A Persistant Little Lovely Flower

Photo #316: LilypadLocation Taken: Savage, Maryland
Time Taken: August 2010

You know, the lilypads in my Mom’s pond seem to survive better than most of the other flora and fauna she’s put in.

Mind you, she doesn’t take them in for the winter, and we do get cold enough to freeze the pond water at least a few inches down.

And this is the pond that has a slow leak that resists all the attempts at patching Mom has tried. It usually sits only half-filled, at best. Well, unless it’s rained recently, then it fills up a little.

Plus Mom’s health fluctuates a lot, and a lot of the past few years, she hasn’t felt up to much pond maintenance aside from a yearly mucking out and the occasional attempt to patch the leak. And that mucking out is mostly getting the massive amounts of fall leaves from the oak tree above the pond out of there, and she usually does it in the spring, so that pile of leaves spends upwards of six months sitting and soaking and getting really heavy.

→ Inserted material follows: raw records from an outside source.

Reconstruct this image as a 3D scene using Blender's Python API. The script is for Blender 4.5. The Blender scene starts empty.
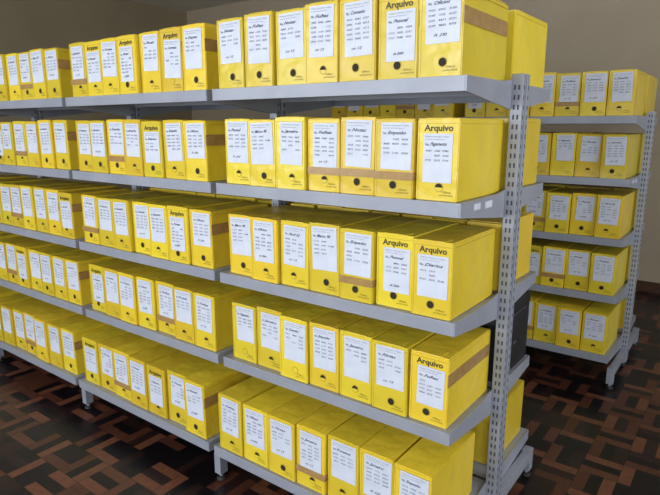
import bpy, bmesh, math, random
from mathutils import Vector, Matrix
random.seed(11)
scn=bpy.context.scene
scn.view_settings.view_transform='Standard'
scn.view_settings.look='None'
H=1.55
# ---------------------------------------------------------------- materials
def mat(name,col,rough=.5,metal=0,spec=.5):
    m=bpy.data.materials.new(name); m.use_nodes=True
    b=m.node_tree.nodes['Principled BSDF']
    b.inputs['Base Color'].default_value=(*col,1); b.inputs['Roughness'].default_value=rough
    b.inputs['Metallic'].default_value=metal; b.inputs['Specular IOR Level'].default_value=spec
    return m
def nz(m,c1,c2,scale,rough=None,bump=0,bscale=None,dist=.01,stretch=(1,1,1)):
    nt=m.node_tree; N=nt.nodes; L=nt.links; b=N['Principled BSDF']
    tc=N.new('ShaderNodeTexCoord'); mp=N.new('ShaderNodeMapping'); mp.inputs['Scale'].default_value=stretch
    L.new(tc.outputs['Object'],mp.inputs['Vector'])
    n=N.new('ShaderNodeTexNoise'); n.inputs['Scale'].default_value=scale; n.inputs['Detail'].default_value=4
    L.new(mp.outputs[0],n.inputs['Vector'])
    r=N.new('ShaderNodeValToRGB'); r.color_ramp.elements[0].color=(*c1,1); r.color_ramp.elements[1].color=(*c2,1)
    r.color_ramp.elements[0].position=.3; r.color_ramp.elements[1].position=.7
    L.new(n.outputs['Fac'],r.inputs[0]); L.new(r.outputs[0],b.inputs['Base Color'])
    if bump:
        n2=N.new('ShaderNodeTexNoise'); n2.inputs['Scale'].default_value=bscale or scale
        L.new(mp.outputs[0],n2.inputs['Vector'])
        bp=N.new('ShaderNodeBump'); bp.inputs['Strength'].default_value=bump; bp.inputs['Distance'].default_value=dist
        L.new(n2.outputs['Fac'],bp.inputs['Height']); L.new(bp.outputs[0],b.inputs['Normal'])
    return r
M={}
def yellow():
    m=mat('yellow_corrugated_plastic',(.8,.55,.01),.3,0,.55)
    r=nz(m,(.73,.545,.03),(.83,.635,.05),5,bump=.6,bscale=9,dist=.016)
    nt=m.node_tree;N=nt.nodes;L=nt.links
    oi=N.new('ShaderNodeObjectInfo'); hs=N.new('ShaderNodeHueSaturation')
    mr=N.new('ShaderNodeMapRange'); mr.inputs[3].default_value=.84; mr.inputs[4].default_value=1.1
    L.new(oi.outputs['Random'],mr.inputs[0]); L.new(mr.outputs[0],hs.inputs['Value'])
    mr2=N.new('ShaderNodeMapRange'); mr2.inputs[3].default_value=.490; mr2.inputs[4].default_value=.505
    wn=N.new('ShaderNodeTexWhiteNoise'); wn.noise_dimensions='1D'; L.new(oi.outputs['Random'],wn.inputs['W'])
    L.new(wn.outputs['Value'],mr2.inputs[0]); L.new(mr2.outputs[0],hs.inputs['Hue'])
    L.new(r.outputs[0],hs.inputs['Color']); L.new(hs.outputs[0],N['Principled BSDF'].inputs['Base Color'])
    return m
M['y']=yellow()
M['fold']=mat('yellow_fold_line',(.42,.28,.01),.5)
M['paper']=mat('label_paper',(.74,.77,.86),.6); nz(M['paper'],(.60,.64,.76),(.68,.72,.83),20)
M['ink']=mat('label_ink',(.17,.17,.22),.7)
M['hand']=mat('marker_ink',(.04,.04,.08),.7)
M['print']=mat('box_print_black',(.05,.04,.01),.5)
M['hole']=mat('finger_hole_dark',(.02,.015,.005),.8)
M['tape']=mat('brown_packing_tape',(.36,.2,.05),.25); nz(M['tape'],(.34,.20,.07),(.44,.27,.10),30)
M['steel']=mat('grey_painted_steel',(.3,.32,.37),.4,.1); nz(M['steel'],(.29,.31,.37),(.35,.37,.43),6)
M['slot']=mat('post_slot_dark',(.07,.07,.08),.8)
M['rubber']=mat('black_rubber',(.02,.02,.02),.7)
M['black']=mat('black_cardboard',(.02,.02,.022),.5); nz(M['black'],(.012,.012,.014),(.022,.022,.026),12)
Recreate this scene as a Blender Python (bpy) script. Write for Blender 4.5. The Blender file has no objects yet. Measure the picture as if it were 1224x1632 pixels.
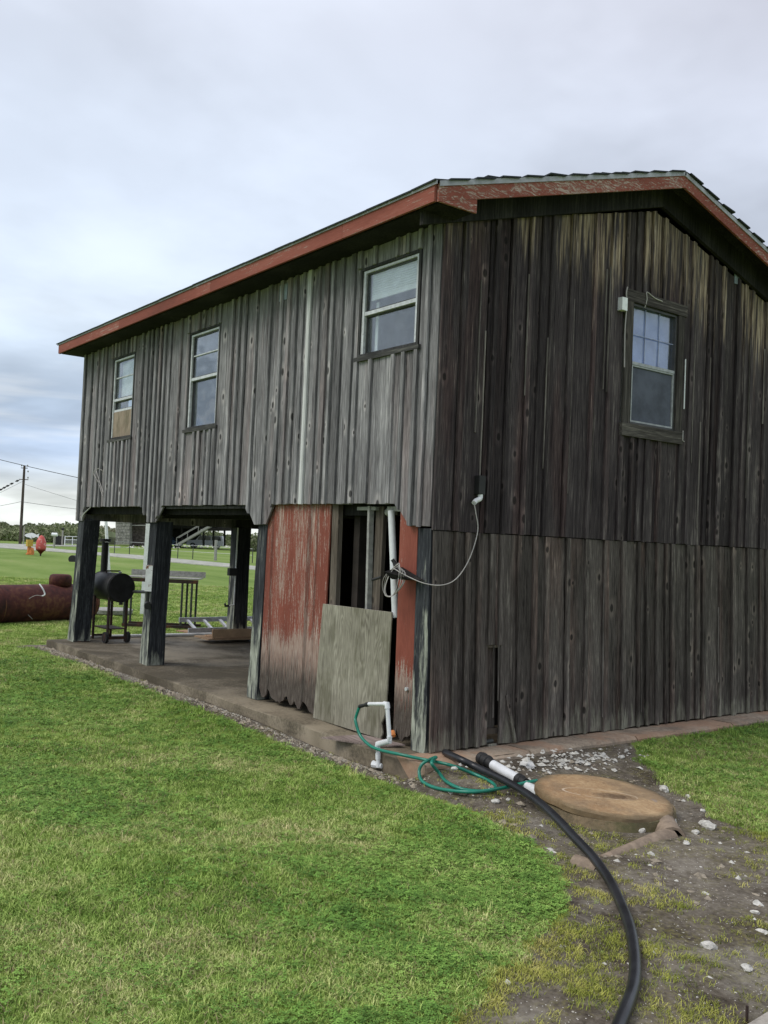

The fish Mom adds tend to vanish over time, most likely with the assistance of the neighborhood cats. There’s a reason she doesn’t do fancy fish. She only got frogs once, and they’ve all hopped away. The snails vanished as well, at a slower pace. The water hyacinth is a virulent (but pretty) water weed, and that couldn’t handle the neglect. The cattails frequently come back, but are ragged and have to regrow from scratch anyway.

And then there’s the lilypads. We don’t always get flowers, mind you, but every spring a few curled leaves poke their way up through the water’s surface, facing the year bravely once again.

And when the flowers bloom, they bloom beautifully.